At the very least would should legal marijauna, which isn't much worse than ethanol and enforcement of that ban ruins tens of thousands of lives every year. It is far from clear to me that the cost in ruined lives would be greater absent Prohibition, not to mention that it wouldn't be my tax dollars funding the ruination.

December 30, 2011 6:31 PM  
Blogger erp said...

Legalizing addictive drugs will result in more people ruining their lives, especially kids. It was so easy to make smoking a terrible social gaffe, why hasn't there been a similar PR campaign against drugs? My guess is that they're too profitable and that's why law enforcement against drugs has been so ineffective and disastrous.

December 30, 2011 8:24 PM  
Blogger Hey Skipper said...

Legalizing addictive drugs will result in more people ruining their lives, especially kids.

Perhaps. My theory is that a certain percentage of the population has a predilection for addiction. If that is true, then the same number of people will be addicted to a slightly wider variety of drugs.

There are several serious problems with our modern prohibition, some SH has already mentioned.

But there are more. Addiction is a health problem. Countering it with legal means amounts to fighting with the wrong weapon. Worse, prohibition creates a risk premium that funds incredibly violent organized crime, while further undermining urban areas in the process. Legalized, that risk premium could be recovered as tax revenue, which could then be used to treat addiction's health issues.

Beyond that, prohibition has turned law enforcement into a menace, which is the cost of allowing Barney Frank quality intellects to decide for the rest of use what we are allowed to do with our own bodies.

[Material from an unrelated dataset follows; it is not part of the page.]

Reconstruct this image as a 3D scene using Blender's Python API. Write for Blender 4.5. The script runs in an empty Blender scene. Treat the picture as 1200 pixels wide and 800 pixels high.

December 30, 2011 11:19 PM  
Blogger Susan's Husband said...

"Legalizing addictive drugs will result in more people ruining their lives, especially kids"

Yes. But that's not the important question. What you need to ask is whether legalization will result in more or less ruined lives? Against the voluntary ruinations, you must weigh all the involuntary ones, the lives ruined by our current law enforcement efforts. I think the latter is a bigger number, as enforcement has been so ineffective most of those who would be ruined without Prohibition are ruined with it as well.

Beyond that, the argument for Prohibition is exactly the same as all the other anti-free market arguments. If you concede it in this case, why not in cases like POR-care? "It's for the children" and "if only one life is saved...".

December 31, 2011 7:09 AM  
Blogger erp said...

POR-care?

Addictions might be created by circumstance rather than inborn. I don't know that much about it, except that from what I've read, recovery from heroin addition is very difficult, if not impossible even with the best of intentions and latest rehab techniques.